▶ GIVEN REQUEST
Print all of the data exactly.

— Start EXCERPTED RECORDS —

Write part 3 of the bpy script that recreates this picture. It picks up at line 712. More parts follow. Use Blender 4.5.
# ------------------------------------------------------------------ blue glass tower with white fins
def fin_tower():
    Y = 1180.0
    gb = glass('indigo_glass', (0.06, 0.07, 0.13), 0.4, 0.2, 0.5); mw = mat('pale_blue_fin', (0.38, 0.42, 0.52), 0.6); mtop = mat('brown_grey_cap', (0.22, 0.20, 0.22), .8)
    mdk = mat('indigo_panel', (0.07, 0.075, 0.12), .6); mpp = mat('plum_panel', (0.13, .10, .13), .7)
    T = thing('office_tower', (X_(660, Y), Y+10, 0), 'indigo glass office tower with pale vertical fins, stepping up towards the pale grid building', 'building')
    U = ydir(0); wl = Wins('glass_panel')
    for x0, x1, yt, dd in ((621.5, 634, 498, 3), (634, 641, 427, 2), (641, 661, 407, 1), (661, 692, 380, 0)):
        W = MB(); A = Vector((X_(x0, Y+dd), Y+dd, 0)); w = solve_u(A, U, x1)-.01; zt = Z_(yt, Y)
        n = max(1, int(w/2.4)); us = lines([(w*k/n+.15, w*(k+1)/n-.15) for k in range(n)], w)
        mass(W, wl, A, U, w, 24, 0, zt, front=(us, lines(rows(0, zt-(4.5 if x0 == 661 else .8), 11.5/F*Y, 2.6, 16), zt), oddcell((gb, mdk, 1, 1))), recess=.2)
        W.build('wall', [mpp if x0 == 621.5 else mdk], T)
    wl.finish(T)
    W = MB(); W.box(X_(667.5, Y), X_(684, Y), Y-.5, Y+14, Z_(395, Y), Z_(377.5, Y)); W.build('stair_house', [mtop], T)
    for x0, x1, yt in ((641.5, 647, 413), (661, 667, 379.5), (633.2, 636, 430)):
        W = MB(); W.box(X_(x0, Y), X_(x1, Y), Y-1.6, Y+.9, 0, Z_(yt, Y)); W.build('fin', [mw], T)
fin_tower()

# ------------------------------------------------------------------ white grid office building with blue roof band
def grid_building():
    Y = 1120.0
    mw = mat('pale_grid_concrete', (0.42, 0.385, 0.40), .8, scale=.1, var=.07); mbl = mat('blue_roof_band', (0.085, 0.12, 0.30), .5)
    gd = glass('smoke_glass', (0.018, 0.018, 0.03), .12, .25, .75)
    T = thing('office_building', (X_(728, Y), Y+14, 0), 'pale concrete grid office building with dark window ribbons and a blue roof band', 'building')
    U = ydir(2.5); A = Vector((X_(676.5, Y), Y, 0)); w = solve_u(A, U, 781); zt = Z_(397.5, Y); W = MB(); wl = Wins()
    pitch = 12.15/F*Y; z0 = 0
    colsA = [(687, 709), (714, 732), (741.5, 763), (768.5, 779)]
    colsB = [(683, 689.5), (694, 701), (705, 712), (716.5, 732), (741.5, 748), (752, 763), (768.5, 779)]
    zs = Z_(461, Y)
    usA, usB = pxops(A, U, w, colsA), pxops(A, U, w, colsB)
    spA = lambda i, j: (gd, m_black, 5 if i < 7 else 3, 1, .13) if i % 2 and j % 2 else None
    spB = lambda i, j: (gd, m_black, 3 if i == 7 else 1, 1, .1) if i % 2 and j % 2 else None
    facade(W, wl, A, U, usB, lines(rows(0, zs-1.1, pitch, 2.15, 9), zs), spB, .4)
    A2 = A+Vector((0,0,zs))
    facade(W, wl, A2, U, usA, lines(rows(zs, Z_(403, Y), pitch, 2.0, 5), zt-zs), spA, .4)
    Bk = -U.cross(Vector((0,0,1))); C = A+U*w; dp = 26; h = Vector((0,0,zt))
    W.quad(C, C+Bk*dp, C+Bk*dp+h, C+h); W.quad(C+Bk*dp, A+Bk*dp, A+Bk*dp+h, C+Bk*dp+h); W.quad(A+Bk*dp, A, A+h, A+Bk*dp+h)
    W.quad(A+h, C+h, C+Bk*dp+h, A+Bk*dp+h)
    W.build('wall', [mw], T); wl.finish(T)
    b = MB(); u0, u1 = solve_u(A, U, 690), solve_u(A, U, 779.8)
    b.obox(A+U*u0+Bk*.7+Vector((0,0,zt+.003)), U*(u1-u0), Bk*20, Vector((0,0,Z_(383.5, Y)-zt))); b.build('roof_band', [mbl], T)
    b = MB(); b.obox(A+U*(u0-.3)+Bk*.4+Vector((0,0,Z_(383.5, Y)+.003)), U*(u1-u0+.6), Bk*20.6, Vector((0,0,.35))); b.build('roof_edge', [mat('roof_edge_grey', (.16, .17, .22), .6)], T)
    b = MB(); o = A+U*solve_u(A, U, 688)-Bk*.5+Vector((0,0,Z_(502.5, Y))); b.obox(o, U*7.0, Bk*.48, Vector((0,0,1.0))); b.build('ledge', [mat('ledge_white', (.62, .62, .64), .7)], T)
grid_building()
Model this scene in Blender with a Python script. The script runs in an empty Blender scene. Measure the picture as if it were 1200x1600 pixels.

— End EXCERPTED RECORDS —

▶ WORKED ANSWER
Write part 3 of the bpy script that recreates this picture. It picks up at line 712. More parts follow. Use Blender 4.5.
# ------------------------------------------------------------------ blue glass tower with white fins
def fin_tower():
    Y = 1180.0
    gb = glass('indigo_glass', (0.06, 0.07, 0.13), 0.4, 0.2, 0.5); mw = mat('pale_blue_fin', (0.38, 0.42, 0.52), 0.6); mtop = mat('brown_grey_cap', (0.22, 0.20, 0.22), .8)
    mdk = mat('indigo_panel', (0.07, 0.075, 0.12), .6); mpp = mat('plum_panel', (0.13, .10, .13), .7)
    T = thing('office_tower', (X_(660, Y), Y+10, 0), 'indigo glass office tower with pale vertical fins, stepping up towards the pale grid building', 'building')
    U = ydir(0); wl = Wins('glass_panel')
    for x0, x1, yt, dd in ((621.5, 634, 498, 3), (634, 641, 427, 2), (641, 661, 407, 1), (661, 692, 380, 0)):
        W = MB(); A = Vector((X_(x0, Y+dd), Y+dd, 0)); w = solve_u(A, U, x1)-.01; zt = Z_(yt, Y)
        n = max(1, int(w/2.4)); us = lines([(w*k/n+.15, w*(k+1)/n-.15) for k in range(n)], w)
        mass(W, wl, A, U, w, 24, 0, zt, front=(us, lines(rows(0, zt-(4.5 if x0 == 661 else .8), 11.5/F*Y, 2.6, 16), zt), oddcell((gb, mdk, 1, 1))), recess=.2)
        W.build('wall', [mpp if x0 == 621.5 else mdk], T)
    wl.finish(T)
    W = MB(); W.box(X_(667.5, Y), X_(684, Y), Y-.5, Y+14, Z_(395, Y), Z_(377.5, Y)); W.build('stair_house', [mtop], T)
    for x0, x1, yt in ((641.5, 647, 413), (661, 667, 379.5), (633.2, 636, 430)):
        W = MB(); W.box(X_(x0, Y), X_(x1, Y), Y-1.6, Y+.9, 0, Z_(yt, Y)); W.build('fin', [mw], T)
fin_tower()

# ------------------------------------------------------------------ white grid office building with blue roof band
def grid_building():
    Y = 1120.0
    mw = mat('pale_grid_concrete', (0.42, 0.385, 0.40), .8, scale=.1, var=.07); mbl = mat('blue_roof_band', (0.085, 0.12, 0.30), .5)
    gd = glass('smoke_glass', (0.018, 0.018, 0.03), .12, .25, .75)
    T = thing('office_building', (X_(728, Y), Y+14, 0), 'pale concrete grid office building with dark window ribbons and a blue roof band', 'building')
    U = ydir(2.5); A = Vector((X_(676.5, Y), Y, 0)); w = solve_u(A, U, 781); zt = Z_(397.5, Y); W = MB(); wl = Wins()
    pitch = 12.15/F*Y; z0 = 0
    colsA = [(687, 709), (714, 732), (741.5, 763), (768.5, 779)]
    colsB = [(683, 689.5), (694, 701), (705, 712), (716.5, 732), (741.5, 748), (752, 763), (768.5, 779)]
    zs = Z_(461, Y)
    usA, usB = pxops(A, U, w, colsA), pxops(A, U, w, colsB)
    spA = lambda i, j: (gd, m_black, 5 if i < 7 else 3, 1, .13) if i % 2 and j % 2 else None
    spB = lambda i, j: (gd, m_black, 3 if i == 7 else 1, 1, .1) if i % 2 and j % 2 else None
    facade(W, wl, A, U, usB, lines(rows(0, zs-1.1, pitch, 2.15, 9), zs), spB, .4)
    A2 = A+Vector((0,0,zs))
    facade(W, wl, A2, U, usA, lines(rows(zs, Z_(403, Y), pitch, 2.0, 5), zt-zs), spA, .4)
    Bk = -U.cross(Vector((0,0,1))); C = A+U*w; dp = 26; h = Vector((0,0,zt))
    W.quad(C, C+Bk*dp, C+Bk*dp+h, C+h); W.quad(C+Bk*dp, A+Bk*dp, A+Bk*dp+h, C+Bk*dp+h); W.quad(A+Bk*dp, A, A+h, A+Bk*dp+h)
    W.quad(A+h, C+h, C+Bk*dp+h, A+Bk*dp+h)
    W.build('wall', [mw], T); wl.finish(T)
    b = MB(); u0, u1 = solve_u(A, U, 690), solve_u(A, U, 779.8)
    b.obox(A+U*u0+Bk*.7+Vector((0,0,zt+.003)), U*(u1-u0), Bk*20, Vector((0,0,Z_(383.5, Y)-zt))); b.build('roof_band', [mbl], T)
    b = MB(); b.obox(A+U*(u0-.3)+Bk*.4+Vector((0,0,Z_(383.5, Y)+.003)), U*(u1-u0+.6), Bk*20.6, Vector((0,0,.35))); b.build('roof_edge', [mat('roof_edge_grey', (.16, .17, .22), .6)], T)
    b = MB(); o = A+U*solve_u(A, U, 688)-Bk*.5+Vector((0,0,Z_(502.5, Y))); b.obox(o, U*7.0, Bk*.48, Vector((0,0,1.0))); b.build('ledge', [mat('ledge_white', (.62, .62, .64), .7)], T)
grid_building()
Model this scene in Blender with a Python script. The script runs in an empty Blender scene. Measure the picture as if it were 1200x1600 pixels.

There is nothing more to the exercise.